To protect property owners and taxpayers, fix federal flood insurance

Flooding conditions along the Fox River on the south end of Fox Lake as seen from the air in 2013. (Sun-Times Media)

Owners of flooding-prone property need insurance reform before their finances are someday left high and dry.

More than 400,000 Illinois homes are at risk of flooding, and many of the owners rely on federal flood insurance if they want to rebuild after water damages or destroys their property.

But the existing federal flood insurance program is insolvent to the tune of more than $20.5 billion, a figure that will grow as ever-stronger and more frequent storms hit the state, even with a new Federal Emergency Management Agency program designed to more fairly spread premiums.

Annual flooding costs across the nation could increase 26% by 2050. Without changes, the end game is pretty clear. At some point, the flood insurance program will collapse, and property owners will be on their own.

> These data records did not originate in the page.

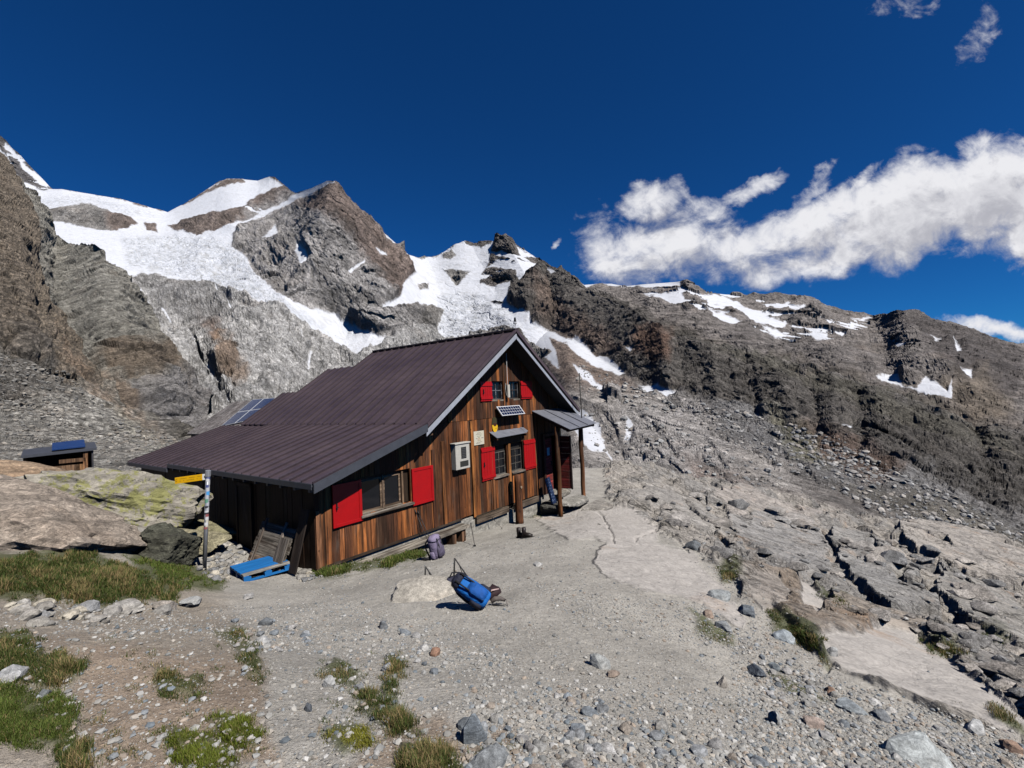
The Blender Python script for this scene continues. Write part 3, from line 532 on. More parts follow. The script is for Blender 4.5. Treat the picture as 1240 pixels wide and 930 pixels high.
def build_ground():
    na = int(1150*q_); az = np.radians(np.concatenate([np.linspace(-180, -58, 60)[:-1], np.linspace(-58, 58, na), np.linspace(58, 180, 60)[1:]]))
    na = len(az)
    th = np.linspace(math.radians(62), math.radians(7), int(760*q_)); r = 2.35/np.tan(th); r = np.concatenate([[.05, .4, .8, 1.1], r, [22, 26, 31, 37, 44, 55, 70, 90, 130]])
    r = r[np.argsort(r)]; lo = r[r <= 20]; far = np.geomspace(20, 75, int(260*q_)); r = np.concatenate([lo, far[1:], [90, 120, 200]])
    A, R_ = np.meshgrid(az, r); x = (np.sin(A)*R_).ravel(); y = (np.cos(A)*R_).ravel()
    z = gheight(x, y); P = np.stack([x, y, z], 1); px, py, w = proj(P); bad = (w < .3); px[bad] = -900; py[bad] = 2000
    wn = np.stack([fbm(P*2.2, 4, 60), fbm(P*2.2+9, 4, 61)], 1)
    col, rk, sl, g = ground_colour(px, py, P, wn)
    w_1, w_2 = wn[:, 0], wn[:, 1]; rr = np.hypot(x, y)
    dz = .05*fbm(P*.9, 4, 62)*np.clip(rr/4, .3, 1.5)+.014*fbm(P*7, 5, 63, .6)*(1-sl*.7)*(1-rk*.5)
    left = sstep(330, 200, px)*sstep(650, 720, py)
    dz += left*.07*fbm(P*1.6, 5, 64)+g*.03*(1+fbm(P*5, 4, 68))
    # ledges and fractured slabs on the rocky side
    dpt = np.clip(rr/14, .25, 3.0)
    Q = P@np.array([[.75,.35,.3],[-.3,.9,.1],[.55,-.35,1.9]]).T
    big = fbm(Q/3.6, 7, 65, .55, True, rr/F_*3/3.6); led = Q[:, 2]*.55+fbm(Q/5, 4, 66)*1.6; saw = led-np.floor(led); saw = np.where(saw < .8, saw/.8, (1-saw)/.2)
    sm = 1-sl*.93
    sm2 = np.clip(sm+.08, 0, 1); B = np.array([[.82,.55,0],[-.30,.95,0],[0,0,1.]]); Q2 = P@B.T
    bl = np.zeros(len(P)); mk = rk > 0
    for lb, ab in ((3.4, .55), (1.3, .28), (.5, .11)): bl[mk] += ab*blocks((Q2[mk]*np.array([.55, 1.3, 0]))/lb, 71, 2, .30)*np.clip(lb/(rr[mk]/F_*6)-.4, 0, 1)
    dz += rk*sm2*dpt*(.22*big+.24*(saw-.5)+.10*fbm(Q/.8, 6, 67, .6, True, rr/F_*3/.8))+rk*sm*bl*np.clip(rr/9, .35, 1.1)*.42
    wl = [fbm(P*.5+i*5, 3, 90+i) for i in (0, 1)]; gx, gy = px+w_1*2+wl[0]*9, py+w_2*2+wl[1]*9
    for poly, h, tn in PLATES:
        m = (px > min(q[0] for q in poly)-30) & (px < max(q[0] for q in poly)+30) & (py > min(q[1] for q in poly)-30) & (py < max(q[1] for q in poly)+30)
        w = sstep(-1.2, 1.2, poly_sd(gx[m], gy[m], poly)); dz[m] = dz[m]*(1-w*.72)+w*h*rr[m]/14; col[m] = col[m]*(1-w[:, None]*.65)+np.array(tn)*w[:, None]*.65
    for pts, wd, dp in CREV:
        m = (px > min(q[0] for q in pts)-30) & (px < max(q[0] for q in pts)+30); dz[m] -= dp*.5*rr[m]/14*np.clip(1.3*(1-line_d(gx[m], gy[m], pts)/wd), 0, 1)*np.clip(.75+1.2*wl[0][m], .1, 1.3)
    z2 = z+dz
    P = np.stack([x, y, z2], 1)
    o = grid_mesh('rocky_ground', P, na, len(r), m_ground, np.clip(col, .01, .8), {'rock': np.maximum(rk, sl), 'grass': g, 'slab': sl}, smooth=False)
    tag(o, kind='structure')
    return P, na, len(r)
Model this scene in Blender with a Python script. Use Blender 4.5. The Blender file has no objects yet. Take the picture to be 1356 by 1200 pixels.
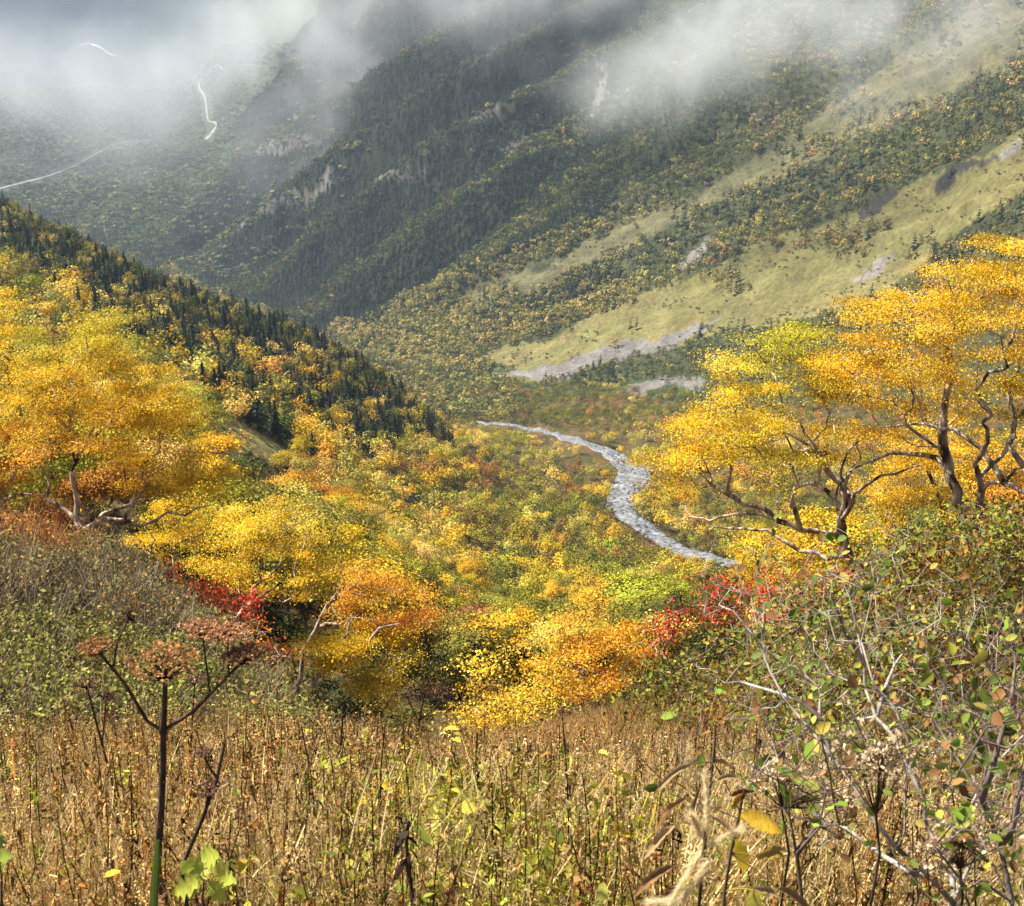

The Metropolitan Water Reclamation District buys flood prone properties every year to prevent the cycle of constant rebuilding and to restore natural habitat. But that takes care of only a few properties each year.

To make a big difference across Illinois and the nation, Congress should give careful consideration to the Protecting Families and the Solvency of the National Flood Insurance Program Act of 2022, introduced by U.S. Reps. Sean Casten, D-Ill., and Earl Blumenauer, D-Ore., which Casten says has bipartisan support.

The bill would focus the government’s efforts on buying properties repeatedly damaged or destroyed by floods and relocating the residents elsewhere in the community. That way, taxpayers don’t have to pay to repair or rebuild the same properties time and again.

Taxpayers also are exposed to billions of dollars of additionally liability because tens of thousands of homeowners with flood-prone property and with federally backed mortgage insurance don’t carry flood insurance on their homes, a federal study found early this year.

Flood insurance is hard to get right. Private insurance companies have never figured out how to set up a risk pool that can share expenses at an affordable price. Government hasn’t been able to offer flood insurance without large taxpayer subsidies.

That’s because “flooding is the only expense that is neither rare nor unpredictable,” Casten told us.

Even when it works, the National Flood Insurance Protection program can take years to navigate, and its co-pay provision can make rebuilding too expensive for low-income property owners. Relocating people quickly would make many of their lives easier.

Often, people are reluctant to move after their homes are destroyed by flooding. They may like living along a river. They may have built up sentimental attachment to their homes over the years.

But rebuilding in the same place again and again, partly at taxpayer expense, is not sustainable. It’s better to turn the land back over to nature, which can provide a buffer against flooding for an entire community.

After a half-century, federal flood insurance hasn’t proved to be actuarially sound. It’s time to put up the sandbags against a flood of future losses.